A UCS statement, as stipulated in the council's Code of Operations, is issued "when the council wants to formally comment" on a University issue. They differ from UCS resolutions, which are passed to recommend a policy change, in that they are broader, are established as the council's ongoing opinion and do not expire.

UCS has passed two statements so far this semester — written by UCS Vice President David Rattner '13 and Campus Life Chair Michael Schneider '13 — on the proposed athletics cuts and the state of campus housing. Michael Lin '14, chair of the Admissions and Student Services committee, said his committee is working on a statement on student concerns about the current vending system, which uses Card Value Center machines.

This sudden upsurge in statement usage is no coincidence, Rattner said. He began trying to reinstate statements after finding old records of their widespread use during a UCS archival project he started with former UCS President Diane Mokoro '11 last year.

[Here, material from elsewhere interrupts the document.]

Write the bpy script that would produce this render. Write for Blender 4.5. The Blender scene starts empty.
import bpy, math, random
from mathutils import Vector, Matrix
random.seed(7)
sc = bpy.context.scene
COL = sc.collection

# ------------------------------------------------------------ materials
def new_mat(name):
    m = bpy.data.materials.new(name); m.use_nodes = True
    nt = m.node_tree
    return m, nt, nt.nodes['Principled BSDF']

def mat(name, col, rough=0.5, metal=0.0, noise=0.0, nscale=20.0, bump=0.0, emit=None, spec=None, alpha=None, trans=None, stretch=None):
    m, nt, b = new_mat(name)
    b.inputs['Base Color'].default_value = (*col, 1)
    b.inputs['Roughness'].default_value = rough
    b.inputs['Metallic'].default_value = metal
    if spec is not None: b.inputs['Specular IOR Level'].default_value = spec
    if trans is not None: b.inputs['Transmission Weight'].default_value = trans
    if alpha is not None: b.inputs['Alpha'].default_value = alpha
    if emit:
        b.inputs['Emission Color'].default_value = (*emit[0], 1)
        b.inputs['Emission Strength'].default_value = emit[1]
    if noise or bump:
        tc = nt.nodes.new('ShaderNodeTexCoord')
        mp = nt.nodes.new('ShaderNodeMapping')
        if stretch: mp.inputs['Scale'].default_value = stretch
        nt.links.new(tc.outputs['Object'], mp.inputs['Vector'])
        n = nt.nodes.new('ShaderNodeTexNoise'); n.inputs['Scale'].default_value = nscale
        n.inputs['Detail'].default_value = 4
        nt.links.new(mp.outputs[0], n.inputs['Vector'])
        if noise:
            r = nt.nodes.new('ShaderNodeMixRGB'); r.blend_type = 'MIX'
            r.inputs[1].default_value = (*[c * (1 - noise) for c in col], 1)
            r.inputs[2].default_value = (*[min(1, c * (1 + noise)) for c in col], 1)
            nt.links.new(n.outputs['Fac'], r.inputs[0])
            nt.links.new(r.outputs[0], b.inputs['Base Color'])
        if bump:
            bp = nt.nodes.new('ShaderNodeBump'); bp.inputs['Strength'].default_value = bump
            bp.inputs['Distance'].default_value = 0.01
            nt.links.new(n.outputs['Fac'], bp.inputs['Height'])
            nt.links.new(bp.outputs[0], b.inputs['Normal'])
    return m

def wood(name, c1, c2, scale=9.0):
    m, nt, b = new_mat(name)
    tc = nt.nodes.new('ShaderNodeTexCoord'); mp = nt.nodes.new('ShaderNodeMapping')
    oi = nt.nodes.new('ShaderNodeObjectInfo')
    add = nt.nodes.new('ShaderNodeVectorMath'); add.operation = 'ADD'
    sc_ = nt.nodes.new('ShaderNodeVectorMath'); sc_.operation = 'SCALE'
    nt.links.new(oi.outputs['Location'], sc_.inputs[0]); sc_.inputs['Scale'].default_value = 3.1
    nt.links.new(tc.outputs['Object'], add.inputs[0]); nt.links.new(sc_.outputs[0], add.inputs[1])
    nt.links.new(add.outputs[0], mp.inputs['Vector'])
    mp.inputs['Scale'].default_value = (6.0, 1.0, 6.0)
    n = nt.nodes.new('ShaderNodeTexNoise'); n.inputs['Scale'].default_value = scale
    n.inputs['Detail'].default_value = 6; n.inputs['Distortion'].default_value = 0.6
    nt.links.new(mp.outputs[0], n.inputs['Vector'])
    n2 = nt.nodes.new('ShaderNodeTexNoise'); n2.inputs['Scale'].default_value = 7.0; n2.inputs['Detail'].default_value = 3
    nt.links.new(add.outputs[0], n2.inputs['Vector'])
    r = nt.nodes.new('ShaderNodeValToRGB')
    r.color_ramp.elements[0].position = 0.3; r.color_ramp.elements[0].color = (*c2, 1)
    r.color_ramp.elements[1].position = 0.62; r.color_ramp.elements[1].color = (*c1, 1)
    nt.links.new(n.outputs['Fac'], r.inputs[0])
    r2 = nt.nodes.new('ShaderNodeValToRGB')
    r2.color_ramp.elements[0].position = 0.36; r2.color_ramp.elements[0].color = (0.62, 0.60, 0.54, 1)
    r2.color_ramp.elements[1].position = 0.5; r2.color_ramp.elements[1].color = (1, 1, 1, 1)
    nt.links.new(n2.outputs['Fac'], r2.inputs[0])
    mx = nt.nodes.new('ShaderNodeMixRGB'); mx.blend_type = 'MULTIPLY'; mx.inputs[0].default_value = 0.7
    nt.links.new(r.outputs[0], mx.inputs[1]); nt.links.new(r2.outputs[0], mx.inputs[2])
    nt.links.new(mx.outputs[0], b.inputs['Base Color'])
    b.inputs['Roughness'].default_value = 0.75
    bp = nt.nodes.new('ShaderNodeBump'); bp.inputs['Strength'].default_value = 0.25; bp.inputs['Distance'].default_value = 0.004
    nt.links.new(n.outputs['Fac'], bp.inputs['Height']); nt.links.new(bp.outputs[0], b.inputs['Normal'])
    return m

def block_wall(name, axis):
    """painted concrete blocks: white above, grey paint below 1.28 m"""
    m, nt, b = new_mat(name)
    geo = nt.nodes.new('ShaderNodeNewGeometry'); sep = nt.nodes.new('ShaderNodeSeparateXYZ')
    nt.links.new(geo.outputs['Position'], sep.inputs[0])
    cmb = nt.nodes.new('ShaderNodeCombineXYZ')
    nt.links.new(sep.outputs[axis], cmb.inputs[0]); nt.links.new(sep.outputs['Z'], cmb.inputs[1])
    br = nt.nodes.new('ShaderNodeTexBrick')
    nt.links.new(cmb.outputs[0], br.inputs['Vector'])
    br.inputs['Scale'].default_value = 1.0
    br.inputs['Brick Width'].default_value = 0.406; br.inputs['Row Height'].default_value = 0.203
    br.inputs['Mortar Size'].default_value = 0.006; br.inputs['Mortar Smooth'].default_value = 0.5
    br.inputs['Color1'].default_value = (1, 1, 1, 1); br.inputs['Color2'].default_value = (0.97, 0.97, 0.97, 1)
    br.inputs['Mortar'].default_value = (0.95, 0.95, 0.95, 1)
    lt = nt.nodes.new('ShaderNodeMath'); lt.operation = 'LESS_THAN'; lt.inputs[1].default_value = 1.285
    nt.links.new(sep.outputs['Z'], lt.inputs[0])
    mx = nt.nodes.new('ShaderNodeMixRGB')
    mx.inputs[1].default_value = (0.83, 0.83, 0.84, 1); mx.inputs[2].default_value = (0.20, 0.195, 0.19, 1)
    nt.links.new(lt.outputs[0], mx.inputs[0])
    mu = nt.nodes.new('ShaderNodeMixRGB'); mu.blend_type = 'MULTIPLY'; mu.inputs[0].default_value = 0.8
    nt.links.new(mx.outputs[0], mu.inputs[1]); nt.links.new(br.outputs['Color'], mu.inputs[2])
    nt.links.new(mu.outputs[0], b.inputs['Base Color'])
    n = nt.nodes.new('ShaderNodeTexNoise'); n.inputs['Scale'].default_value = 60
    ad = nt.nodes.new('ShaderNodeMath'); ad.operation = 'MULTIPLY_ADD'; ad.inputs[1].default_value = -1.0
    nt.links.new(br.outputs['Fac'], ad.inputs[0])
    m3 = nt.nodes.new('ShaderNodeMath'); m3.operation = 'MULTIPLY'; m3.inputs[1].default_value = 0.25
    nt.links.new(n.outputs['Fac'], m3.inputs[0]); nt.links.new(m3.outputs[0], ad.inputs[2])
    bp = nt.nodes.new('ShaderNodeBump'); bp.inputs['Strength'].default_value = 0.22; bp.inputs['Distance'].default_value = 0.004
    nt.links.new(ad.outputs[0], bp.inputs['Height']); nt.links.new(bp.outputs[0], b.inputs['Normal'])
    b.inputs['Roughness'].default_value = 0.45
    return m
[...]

Rattner said his archival search over the summer led him to discover UCS statements written during the organization's early years in the 1980s. He uncovered a statement authored during the Cold War supporting the plan for a campus stockpile of suicide pills in case of nuclear attack. Rattner said he hopes the current UCS statements will carry more weight and that he wants "to use them as a way to reflect student opinion on major issues facing the University."

Rattner wrote the recent statement condemning the proposed athletics cuts and approached Schneider about co-authoring a statement expressing student dissatisfaction with housing. Both statements were well-received by the council.

When UCS was deliberating his statement on housing, Schneider said there was a lively discussion on the council listserv about the specifics of the statement, but that council members generally agreed on the sentiment.

Rattner said consensus is an important aspect for any issue under consideration for a statement. A statement is supposed to reflect the opinion of the student body as a whole and requires a two-thirds majority vote. These requirements have led to an avoidance of controversial issues — when overall agreement could not easily be reached — such as the return of the Reserve Officers' Training Corps to campus.

Rattner and Schneider both expressed optimism about the progress of the two statements passed so far and said they thought the statements allowed student voices to be heard. The athletics debate ended with the result they hoped for, and while no Corporation decision on housing has been made public, Schneider said the statement gave "more credibility to widespread student dissatisfaction."

Though the idea of statements is not new to UCS, Rattner said they are a new tool for the current council. "We don't want to just release statements for the sake of releasing statements," he added.

When an issue can be resolved with direct communication with administrators, UCS will not use statements to express an opinion, Rattner said. Statements are available as a useful alternative for larger issues that need to reach the Corporation or are not handled by a specific administrator.

"We want something that actually carries weight and has teeth," he said.